Le rejet du pourvoi était cependant prévisible, les demandeurs s’étant démarqués de la lettre de l’article L. 225-252 du Code de commerce qui limite le cercle des défendeurs à ce type d’action : « outre l’action en responsabilité du préjudice subi personnellement, les actionnaires peuvent, soit individuellement, soit par association (…), soit en se groupant dans les conditions fixées par décret en Conseil d’État, intenter l’action sociale en responsabilité contre les administrateurs ou le directeur général (…) ».
C’est donc très logiquement que la chambre commerciale confirme l’exacte application du texte par les juges du fond, ces derniers ayant pu constater pour déduire l’irrecevabilité des demandes formées : « qu’aucune des sociétés visées par les demandes des actionnaires minoritaires n’était investie de [la] qualité » d’administrateurs ou de directeur général.
Ainsi, l’action sociale en responsabilité ne doit pas être étendue aux tiers étrangers aux fonctions essentielles de la société dont la réparation du préjudice est demandée. Soulignons, toutefois, que la chambre criminelle a procédé à une seule lecture extensive de l’article L. 225-252 du Code de commerce le combinant avec l’article 480-1 du Code de procédure pénale, pour admettre la recevabilité de l’action sociale contre des personnes n’ayant pas la qualité d’administrateurs de la société mais ayant été condamnées pour complicité de délits commis par des administrateurs (v. not., Crim. 28 janv. 2004).
Com. 19 mars 2013, n°12-14.213
Références
[Droit général]
« Ut singuli : “ en tant que chacun en particulier ” (littéralement).
Ut universi : “ en tant que tous ensemble ” (littéralement).
Lorsque l’on considère une personne, un bien, l’exercice d’une action en justice, à titre individuel, on emploie l’expression ut singuli.
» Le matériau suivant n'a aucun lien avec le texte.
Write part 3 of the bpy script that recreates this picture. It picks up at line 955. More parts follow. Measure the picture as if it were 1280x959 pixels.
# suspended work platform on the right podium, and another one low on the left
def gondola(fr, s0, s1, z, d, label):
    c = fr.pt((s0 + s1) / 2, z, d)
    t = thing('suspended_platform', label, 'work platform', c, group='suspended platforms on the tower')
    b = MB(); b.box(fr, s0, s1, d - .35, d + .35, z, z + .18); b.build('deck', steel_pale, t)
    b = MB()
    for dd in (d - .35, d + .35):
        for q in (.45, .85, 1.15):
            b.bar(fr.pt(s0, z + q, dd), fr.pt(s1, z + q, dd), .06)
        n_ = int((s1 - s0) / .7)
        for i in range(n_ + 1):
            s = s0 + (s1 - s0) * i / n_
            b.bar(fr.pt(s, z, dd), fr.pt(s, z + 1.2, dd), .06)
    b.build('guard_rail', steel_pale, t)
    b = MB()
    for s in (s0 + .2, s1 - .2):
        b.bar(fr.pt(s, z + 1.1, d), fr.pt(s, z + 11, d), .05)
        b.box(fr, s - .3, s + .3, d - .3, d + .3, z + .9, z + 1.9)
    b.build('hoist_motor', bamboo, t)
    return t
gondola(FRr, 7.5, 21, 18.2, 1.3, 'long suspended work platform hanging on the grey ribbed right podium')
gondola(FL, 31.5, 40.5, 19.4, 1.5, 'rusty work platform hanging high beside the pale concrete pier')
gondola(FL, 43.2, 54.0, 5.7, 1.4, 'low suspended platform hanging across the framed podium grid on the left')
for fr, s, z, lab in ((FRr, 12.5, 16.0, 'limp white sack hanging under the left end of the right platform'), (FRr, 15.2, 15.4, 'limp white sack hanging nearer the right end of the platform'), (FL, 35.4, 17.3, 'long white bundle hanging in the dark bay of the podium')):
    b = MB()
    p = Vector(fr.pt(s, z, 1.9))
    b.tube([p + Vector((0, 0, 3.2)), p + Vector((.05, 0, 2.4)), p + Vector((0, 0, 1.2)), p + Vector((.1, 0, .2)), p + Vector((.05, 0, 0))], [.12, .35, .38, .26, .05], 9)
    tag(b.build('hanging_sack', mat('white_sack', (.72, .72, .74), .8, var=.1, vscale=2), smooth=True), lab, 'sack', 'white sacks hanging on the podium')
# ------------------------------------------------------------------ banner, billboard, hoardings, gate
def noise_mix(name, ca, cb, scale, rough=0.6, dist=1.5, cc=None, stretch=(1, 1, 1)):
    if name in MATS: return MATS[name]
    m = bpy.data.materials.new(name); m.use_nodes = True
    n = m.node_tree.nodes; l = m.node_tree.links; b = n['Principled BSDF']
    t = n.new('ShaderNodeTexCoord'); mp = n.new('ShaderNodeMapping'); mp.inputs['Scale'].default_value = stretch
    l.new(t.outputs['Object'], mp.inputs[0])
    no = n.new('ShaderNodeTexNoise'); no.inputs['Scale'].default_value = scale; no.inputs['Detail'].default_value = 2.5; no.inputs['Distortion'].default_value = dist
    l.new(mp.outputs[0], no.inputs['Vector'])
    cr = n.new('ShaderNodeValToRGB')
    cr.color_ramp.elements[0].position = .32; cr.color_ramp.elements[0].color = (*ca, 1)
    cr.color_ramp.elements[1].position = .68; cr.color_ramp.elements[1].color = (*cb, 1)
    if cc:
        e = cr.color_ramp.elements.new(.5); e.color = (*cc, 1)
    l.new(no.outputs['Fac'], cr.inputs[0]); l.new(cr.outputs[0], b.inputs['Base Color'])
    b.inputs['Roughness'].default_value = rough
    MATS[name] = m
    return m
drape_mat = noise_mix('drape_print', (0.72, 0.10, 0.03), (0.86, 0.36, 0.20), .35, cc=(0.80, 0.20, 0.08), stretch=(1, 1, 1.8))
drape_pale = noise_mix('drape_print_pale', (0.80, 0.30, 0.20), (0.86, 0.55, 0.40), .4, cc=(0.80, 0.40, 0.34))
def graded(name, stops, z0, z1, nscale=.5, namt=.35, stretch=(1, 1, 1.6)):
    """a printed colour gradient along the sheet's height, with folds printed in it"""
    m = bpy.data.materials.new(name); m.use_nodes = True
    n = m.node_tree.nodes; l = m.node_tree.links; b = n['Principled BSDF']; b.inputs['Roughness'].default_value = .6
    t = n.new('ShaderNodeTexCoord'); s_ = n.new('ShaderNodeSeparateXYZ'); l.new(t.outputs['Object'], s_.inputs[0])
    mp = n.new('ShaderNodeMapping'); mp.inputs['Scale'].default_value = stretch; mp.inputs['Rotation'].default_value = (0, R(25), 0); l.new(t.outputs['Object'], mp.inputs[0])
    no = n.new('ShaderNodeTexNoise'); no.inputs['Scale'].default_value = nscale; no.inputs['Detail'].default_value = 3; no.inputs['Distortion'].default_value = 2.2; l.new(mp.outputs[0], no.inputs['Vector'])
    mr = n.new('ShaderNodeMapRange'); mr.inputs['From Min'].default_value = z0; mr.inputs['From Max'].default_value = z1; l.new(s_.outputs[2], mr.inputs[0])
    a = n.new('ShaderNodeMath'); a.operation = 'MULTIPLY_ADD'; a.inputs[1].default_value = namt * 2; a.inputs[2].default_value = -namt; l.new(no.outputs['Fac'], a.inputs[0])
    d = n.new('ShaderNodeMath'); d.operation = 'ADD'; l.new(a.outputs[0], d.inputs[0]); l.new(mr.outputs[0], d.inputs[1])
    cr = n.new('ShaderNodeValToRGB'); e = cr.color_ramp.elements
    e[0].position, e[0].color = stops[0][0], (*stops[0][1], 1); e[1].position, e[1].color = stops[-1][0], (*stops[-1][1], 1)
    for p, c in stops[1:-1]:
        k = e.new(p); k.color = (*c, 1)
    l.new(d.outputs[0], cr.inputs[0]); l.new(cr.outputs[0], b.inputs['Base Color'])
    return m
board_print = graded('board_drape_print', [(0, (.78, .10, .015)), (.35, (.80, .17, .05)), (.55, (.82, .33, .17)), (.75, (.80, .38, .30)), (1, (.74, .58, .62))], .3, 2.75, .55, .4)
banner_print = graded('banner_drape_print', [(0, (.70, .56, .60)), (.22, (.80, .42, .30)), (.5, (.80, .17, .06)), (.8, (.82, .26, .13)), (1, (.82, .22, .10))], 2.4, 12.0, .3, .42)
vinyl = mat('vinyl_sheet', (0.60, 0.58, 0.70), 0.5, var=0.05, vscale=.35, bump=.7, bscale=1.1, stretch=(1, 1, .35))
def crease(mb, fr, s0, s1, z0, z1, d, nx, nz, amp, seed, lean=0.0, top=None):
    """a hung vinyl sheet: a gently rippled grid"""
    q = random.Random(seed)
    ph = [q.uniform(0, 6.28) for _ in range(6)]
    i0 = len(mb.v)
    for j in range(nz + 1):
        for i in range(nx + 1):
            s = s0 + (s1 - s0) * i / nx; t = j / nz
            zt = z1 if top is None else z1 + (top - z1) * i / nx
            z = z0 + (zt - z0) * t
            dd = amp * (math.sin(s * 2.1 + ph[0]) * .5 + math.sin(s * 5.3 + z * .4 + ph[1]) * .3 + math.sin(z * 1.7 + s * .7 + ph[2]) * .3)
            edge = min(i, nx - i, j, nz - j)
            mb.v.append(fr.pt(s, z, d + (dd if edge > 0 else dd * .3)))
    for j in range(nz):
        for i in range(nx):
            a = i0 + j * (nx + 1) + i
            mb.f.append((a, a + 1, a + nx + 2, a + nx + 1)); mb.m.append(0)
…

En revanche, l’expression ut universi indique que l’on envisage des biens ou des actions dans le cadre d’une universalité (ainsi d’une succession). »
Source : Lexique des termes juridiques 2013, Dalloz.
■ Article L. 225-252 du Code de commerce
« Outre l'action en réparation du préjudice subi personnellement, les actionnaires peuvent, soit individuellement, soit par une association répondant aux conditions fixées à l'article L. 225-120 soit en se groupant dans les conditions fixées par décret en Conseil d'État, intenter l'action sociale en responsabilité contre les administrateurs ou le directeur général. Les demandeurs sont habilités à poursuivre la réparation de l'entier préjudice subi par la société, à laquelle, le cas échéant, les dommages-intérêts sont alloués. »
■ Article 480-1 du Code de procédure pénale
« Les personnes condamnées pour un même délit sont tenues solidairement des restitutions et des dommages-intérêts.
En outre, le tribunal peut, par décision spéciale et motivée, ordonner que le prévenu qui s'est entouré de coauteurs ou de complices insolvables sera tenu solidairement des amendes. »
■ Crim. 28 janv. 2004, n°02-87-585, D. 2004. 1447.